> [WHAT TO DO] Restate word for word the lines that begin the listing and end with the line holding "SC.camera = cam".

=-=-=-=-=

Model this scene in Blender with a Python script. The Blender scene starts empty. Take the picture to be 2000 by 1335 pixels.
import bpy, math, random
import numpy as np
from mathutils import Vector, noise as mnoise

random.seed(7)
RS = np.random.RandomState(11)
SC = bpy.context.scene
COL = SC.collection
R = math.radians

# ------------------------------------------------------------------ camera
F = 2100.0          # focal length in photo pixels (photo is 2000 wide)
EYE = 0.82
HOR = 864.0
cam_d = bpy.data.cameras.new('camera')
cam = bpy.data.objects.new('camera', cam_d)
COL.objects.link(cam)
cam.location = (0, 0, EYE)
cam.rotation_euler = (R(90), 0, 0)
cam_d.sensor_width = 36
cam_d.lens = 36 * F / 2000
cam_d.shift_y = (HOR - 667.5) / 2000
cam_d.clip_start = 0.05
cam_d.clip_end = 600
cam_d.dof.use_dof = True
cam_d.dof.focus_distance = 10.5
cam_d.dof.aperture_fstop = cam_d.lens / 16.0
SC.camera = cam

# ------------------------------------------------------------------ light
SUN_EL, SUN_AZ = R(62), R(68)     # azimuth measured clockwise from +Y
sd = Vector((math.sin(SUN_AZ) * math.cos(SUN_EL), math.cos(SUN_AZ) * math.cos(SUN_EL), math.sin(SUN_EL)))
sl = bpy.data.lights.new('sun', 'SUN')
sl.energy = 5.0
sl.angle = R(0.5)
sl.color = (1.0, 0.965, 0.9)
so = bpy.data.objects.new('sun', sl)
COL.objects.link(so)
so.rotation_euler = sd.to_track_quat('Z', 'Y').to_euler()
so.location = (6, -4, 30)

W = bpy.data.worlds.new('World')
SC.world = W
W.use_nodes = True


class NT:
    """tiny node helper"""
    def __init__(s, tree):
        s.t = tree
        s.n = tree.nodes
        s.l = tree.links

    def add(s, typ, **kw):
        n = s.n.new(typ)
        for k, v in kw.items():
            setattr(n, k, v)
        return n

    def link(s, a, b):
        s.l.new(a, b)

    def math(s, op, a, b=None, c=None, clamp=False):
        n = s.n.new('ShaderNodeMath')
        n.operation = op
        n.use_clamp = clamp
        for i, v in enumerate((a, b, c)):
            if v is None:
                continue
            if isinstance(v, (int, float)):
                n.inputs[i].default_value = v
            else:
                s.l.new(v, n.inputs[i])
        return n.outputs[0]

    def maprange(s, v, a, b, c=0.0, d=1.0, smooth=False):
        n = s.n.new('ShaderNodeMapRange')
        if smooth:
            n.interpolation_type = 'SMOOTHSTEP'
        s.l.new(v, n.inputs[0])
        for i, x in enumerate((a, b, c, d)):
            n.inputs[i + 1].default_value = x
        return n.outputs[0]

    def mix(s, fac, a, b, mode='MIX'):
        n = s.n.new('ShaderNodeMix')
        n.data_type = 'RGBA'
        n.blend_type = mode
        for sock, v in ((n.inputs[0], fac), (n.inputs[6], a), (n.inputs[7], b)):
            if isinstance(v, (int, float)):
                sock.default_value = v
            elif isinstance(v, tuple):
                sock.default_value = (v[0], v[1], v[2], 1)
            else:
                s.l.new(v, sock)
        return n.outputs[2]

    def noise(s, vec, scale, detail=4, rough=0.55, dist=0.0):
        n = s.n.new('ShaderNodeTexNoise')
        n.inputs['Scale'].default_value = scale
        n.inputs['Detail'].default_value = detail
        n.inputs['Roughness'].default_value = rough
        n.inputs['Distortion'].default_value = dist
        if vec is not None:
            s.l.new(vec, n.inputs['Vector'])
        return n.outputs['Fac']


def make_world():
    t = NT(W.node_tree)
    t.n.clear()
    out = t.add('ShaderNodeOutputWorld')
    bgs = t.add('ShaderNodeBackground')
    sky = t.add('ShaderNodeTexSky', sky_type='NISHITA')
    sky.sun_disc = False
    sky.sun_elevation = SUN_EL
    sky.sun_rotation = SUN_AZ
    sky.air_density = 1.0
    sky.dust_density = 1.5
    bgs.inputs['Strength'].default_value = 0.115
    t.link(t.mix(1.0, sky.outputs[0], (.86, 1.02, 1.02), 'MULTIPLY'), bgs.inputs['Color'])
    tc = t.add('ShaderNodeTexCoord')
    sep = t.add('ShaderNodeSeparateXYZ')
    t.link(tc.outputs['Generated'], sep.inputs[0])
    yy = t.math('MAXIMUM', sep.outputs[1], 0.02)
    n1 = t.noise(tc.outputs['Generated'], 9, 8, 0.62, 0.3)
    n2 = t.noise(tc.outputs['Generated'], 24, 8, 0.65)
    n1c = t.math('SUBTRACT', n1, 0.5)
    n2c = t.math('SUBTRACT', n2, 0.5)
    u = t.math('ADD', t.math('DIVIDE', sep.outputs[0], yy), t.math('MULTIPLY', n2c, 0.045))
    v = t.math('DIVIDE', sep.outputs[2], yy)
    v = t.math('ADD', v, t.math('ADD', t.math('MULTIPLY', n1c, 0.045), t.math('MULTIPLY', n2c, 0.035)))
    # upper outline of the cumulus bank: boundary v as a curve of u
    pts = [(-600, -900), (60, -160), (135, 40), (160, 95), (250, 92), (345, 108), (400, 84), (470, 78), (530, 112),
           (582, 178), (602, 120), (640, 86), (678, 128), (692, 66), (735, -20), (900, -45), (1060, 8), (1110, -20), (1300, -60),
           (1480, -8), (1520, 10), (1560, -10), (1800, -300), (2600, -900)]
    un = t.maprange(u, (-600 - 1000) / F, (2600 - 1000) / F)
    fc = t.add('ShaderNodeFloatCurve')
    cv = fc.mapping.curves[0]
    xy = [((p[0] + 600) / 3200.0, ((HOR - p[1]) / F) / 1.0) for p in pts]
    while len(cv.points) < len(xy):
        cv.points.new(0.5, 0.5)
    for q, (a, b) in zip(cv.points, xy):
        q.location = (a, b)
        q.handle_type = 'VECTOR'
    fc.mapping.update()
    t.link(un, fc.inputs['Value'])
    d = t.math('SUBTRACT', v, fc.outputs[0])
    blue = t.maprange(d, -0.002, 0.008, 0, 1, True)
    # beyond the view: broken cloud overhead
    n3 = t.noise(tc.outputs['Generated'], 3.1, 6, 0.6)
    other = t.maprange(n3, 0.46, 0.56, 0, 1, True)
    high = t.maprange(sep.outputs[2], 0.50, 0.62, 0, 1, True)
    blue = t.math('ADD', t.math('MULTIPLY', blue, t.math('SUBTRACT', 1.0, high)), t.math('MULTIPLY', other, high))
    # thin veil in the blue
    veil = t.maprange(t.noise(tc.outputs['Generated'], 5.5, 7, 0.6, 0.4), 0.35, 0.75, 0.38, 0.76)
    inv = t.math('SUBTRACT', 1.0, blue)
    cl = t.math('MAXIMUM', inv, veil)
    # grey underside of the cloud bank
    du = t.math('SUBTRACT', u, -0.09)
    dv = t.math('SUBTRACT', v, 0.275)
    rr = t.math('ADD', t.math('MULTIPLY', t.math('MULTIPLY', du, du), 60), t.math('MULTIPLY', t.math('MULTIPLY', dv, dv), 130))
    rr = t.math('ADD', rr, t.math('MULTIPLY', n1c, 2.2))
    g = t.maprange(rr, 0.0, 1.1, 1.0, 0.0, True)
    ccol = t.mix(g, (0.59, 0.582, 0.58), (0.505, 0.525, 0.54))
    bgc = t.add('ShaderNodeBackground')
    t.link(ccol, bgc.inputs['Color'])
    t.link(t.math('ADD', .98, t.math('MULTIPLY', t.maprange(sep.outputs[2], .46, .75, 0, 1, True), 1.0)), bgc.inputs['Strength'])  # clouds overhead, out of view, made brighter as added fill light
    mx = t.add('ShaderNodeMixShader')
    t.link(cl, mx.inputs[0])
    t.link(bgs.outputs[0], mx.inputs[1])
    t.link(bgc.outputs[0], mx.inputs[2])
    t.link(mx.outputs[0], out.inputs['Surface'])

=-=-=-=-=

> [TASK OUTPUT]
Model this scene in Blender with a Python script. The Blender scene starts empty. Take the picture to be 2000 by 1335 pixels.
import bpy, math, random
import numpy as np
from mathutils import Vector, noise as mnoise

random.seed(7)
RS = np.random.RandomState(11)
SC = bpy.context.scene
COL = SC.collection
R = math.radians

# ------------------------------------------------------------------ camera
F = 2100.0          # focal length in photo pixels (photo is 2000 wide)
EYE = 0.82
HOR = 864.0
cam_d = bpy.data.cameras.new('camera')
cam = bpy.data.objects.new('camera', cam_d)
COL.objects.link(cam)
cam.location = (0, 0, EYE)
cam.rotation_euler = (R(90), 0, 0)
cam_d.sensor_width = 36
cam_d.lens = 36 * F / 2000
cam_d.shift_y = (HOR - 667.5) / 2000
cam_d.clip_start = 0.05
cam_d.clip_end = 600
cam_d.dof.use_dof = True
cam_d.dof.focus_distance = 10.5
cam_d.dof.aperture_fstop = cam_d.lens / 16.0
SC.camera = cam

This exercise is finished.